August 24, 2008

One Wonderful Sunday (1947 film)

Directed by Akira Kurosawa. Written by Keinosuke Uegusa and Akira Kurosawa.

Now why doesn't this movie get more play on TCM?

In the years immediately following WWII, Japan is still pulling itself together amidst bombed out streets and economic recession. A young couple, too poor to get married, meets every Sunday to do whatever they can on as much pocket change as can be spared.

There's a lot of sentiment in this study of the sunken middle class, where full-time workers can't afford to live by themselves, let alone with each other, but it's handled with intelligence and a keen eye for detail. And there's some wonderful contrasts of the increasingly disparate classes, like a scene where the man wants to visit an old friend in a cabaret, only for the staff to mistake him as a beggar, immediately followed by a chance encounter with a filthy, homeless war orphan who, instead of begging for or stealing a rice ball, flips a few bills from a large wad of cash in an offer to buy it.
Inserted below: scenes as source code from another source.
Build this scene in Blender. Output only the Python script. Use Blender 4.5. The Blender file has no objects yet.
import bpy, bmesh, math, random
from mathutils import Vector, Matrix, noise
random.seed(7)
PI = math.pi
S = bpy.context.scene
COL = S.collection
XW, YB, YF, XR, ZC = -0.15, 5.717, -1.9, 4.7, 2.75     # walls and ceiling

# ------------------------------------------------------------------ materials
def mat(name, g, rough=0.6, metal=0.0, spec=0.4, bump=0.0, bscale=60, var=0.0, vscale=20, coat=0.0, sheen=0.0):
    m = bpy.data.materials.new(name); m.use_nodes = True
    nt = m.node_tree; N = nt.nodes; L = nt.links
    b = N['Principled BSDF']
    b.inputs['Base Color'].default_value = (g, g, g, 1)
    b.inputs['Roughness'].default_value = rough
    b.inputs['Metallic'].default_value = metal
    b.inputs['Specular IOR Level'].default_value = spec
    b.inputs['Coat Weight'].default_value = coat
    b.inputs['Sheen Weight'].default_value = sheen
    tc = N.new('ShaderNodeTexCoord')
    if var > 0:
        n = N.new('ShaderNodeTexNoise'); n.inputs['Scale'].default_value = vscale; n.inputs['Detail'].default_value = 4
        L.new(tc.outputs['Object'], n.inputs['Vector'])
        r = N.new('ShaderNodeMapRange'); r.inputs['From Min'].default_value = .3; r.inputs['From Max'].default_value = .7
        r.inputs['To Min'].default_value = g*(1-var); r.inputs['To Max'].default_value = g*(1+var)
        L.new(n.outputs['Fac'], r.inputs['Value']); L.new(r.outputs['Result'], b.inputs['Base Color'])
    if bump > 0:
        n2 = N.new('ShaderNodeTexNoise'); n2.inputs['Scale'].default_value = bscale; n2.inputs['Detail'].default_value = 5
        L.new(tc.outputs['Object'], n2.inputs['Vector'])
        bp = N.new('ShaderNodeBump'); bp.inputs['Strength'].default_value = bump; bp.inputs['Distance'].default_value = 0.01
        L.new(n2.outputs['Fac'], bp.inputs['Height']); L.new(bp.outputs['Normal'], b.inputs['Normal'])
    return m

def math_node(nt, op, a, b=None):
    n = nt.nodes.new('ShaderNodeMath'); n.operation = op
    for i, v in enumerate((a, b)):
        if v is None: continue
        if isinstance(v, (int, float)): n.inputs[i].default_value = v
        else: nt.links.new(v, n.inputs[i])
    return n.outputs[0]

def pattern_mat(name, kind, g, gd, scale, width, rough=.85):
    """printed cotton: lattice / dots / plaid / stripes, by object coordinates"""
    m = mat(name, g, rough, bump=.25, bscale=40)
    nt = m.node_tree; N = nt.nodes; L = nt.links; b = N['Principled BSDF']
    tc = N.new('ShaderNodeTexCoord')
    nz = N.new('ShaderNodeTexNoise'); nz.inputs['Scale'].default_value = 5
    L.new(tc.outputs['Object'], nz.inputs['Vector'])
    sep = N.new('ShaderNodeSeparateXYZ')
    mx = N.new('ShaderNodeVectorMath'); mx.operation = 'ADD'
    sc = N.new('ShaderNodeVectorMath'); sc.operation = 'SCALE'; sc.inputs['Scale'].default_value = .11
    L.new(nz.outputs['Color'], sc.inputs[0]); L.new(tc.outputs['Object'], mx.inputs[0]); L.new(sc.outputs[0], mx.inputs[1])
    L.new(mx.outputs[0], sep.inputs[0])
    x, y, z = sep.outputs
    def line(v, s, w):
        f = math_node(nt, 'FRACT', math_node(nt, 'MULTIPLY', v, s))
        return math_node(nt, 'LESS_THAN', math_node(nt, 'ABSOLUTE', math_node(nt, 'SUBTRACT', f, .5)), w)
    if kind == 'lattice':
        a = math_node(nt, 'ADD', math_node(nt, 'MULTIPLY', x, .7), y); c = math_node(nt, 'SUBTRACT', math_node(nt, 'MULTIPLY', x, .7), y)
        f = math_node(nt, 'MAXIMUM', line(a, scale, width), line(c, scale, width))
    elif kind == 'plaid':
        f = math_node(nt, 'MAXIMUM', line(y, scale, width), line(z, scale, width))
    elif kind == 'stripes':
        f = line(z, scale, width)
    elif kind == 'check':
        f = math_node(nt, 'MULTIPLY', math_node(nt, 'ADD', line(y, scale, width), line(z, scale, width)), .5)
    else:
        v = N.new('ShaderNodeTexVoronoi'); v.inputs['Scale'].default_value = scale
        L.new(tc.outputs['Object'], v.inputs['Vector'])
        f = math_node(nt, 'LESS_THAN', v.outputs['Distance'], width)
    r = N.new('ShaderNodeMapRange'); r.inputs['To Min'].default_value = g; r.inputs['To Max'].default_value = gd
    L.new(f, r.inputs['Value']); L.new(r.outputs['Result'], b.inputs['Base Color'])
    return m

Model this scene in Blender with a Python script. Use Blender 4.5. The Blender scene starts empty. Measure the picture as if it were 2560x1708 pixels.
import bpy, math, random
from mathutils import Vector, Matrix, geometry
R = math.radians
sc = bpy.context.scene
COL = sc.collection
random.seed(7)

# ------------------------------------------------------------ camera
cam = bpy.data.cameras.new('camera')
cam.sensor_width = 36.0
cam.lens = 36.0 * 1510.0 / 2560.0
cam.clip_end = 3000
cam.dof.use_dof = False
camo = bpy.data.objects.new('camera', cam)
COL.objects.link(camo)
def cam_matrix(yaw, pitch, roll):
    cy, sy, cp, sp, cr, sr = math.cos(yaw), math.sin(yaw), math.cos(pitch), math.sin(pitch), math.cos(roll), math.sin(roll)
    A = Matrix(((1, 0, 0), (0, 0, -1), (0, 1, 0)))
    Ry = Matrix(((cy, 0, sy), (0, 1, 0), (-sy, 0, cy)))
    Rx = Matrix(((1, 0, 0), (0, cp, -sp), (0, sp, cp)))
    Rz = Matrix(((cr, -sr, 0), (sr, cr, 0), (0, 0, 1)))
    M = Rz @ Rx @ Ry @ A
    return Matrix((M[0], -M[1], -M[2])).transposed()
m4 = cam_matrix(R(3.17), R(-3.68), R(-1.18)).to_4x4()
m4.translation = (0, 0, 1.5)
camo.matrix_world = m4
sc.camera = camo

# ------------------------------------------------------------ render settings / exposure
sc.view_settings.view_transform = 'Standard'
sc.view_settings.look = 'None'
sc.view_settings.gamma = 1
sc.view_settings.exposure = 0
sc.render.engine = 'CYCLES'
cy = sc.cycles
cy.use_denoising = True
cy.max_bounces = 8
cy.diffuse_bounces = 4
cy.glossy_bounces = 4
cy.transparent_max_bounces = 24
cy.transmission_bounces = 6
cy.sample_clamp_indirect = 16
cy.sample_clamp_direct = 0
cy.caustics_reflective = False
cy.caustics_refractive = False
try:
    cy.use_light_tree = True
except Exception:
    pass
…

The couple is played with all the foibles of a real couple - saying the wrong thing, missing a signal, opposing views - mixed with the genuine passion of everything turning gold at the sight of the other's smile. Isao Numasaki shines as Yuzo, a blunt yet fiercely compassionate war veteran who can't help but see signs all around of just how far he's fallen. Masako, played by the delightfully surprising Chieko Nakakita, is hope personified. Everything is a golden opportunity to her, a chance for things to move up. She's the type who sees a hole in her shoe and laughs that it will help the rain water drain out faster.

It's their conflicting (and sometimes reversed) views of the world that drive the story as they struggle to make their day worth while on 35 yen (less than a buck). They go to a zoo that's quickly rained out. They check out multiple housing options; one they can't afford, one they're not desperate enough for. They try to attend a concert, but scalpers pick up all the tickets and raise the price.

There's a melancholy nature to these troubled chapters, but the rich cinematography that captures all the dirty pores and frayed clothes also reveals the twinkling eyes and bright smiles as little elements of whimsy poke through the grime and make everything feel worth while.

I've seen other reviewers compare this to the works of Capra because of its humanity and sentimentality. I highly agree, but there's also some great comparisons to make with the works of Chaplin. Like the way a tiny moment can pick them up out of the darkest depression, or the constant exposure of classism, or the ambiguous ending where their story ends much as it began.

Albeit richer with the experience of another day.


Anthony Williams said...

That actually sounds pretty intriguing. Still upset by the lack of Samurai, though.

NoelCT said...

I hear a samurai was supposed to pop in at the end to lead a rebellion against the upper class, but he was cut due to poor pacing.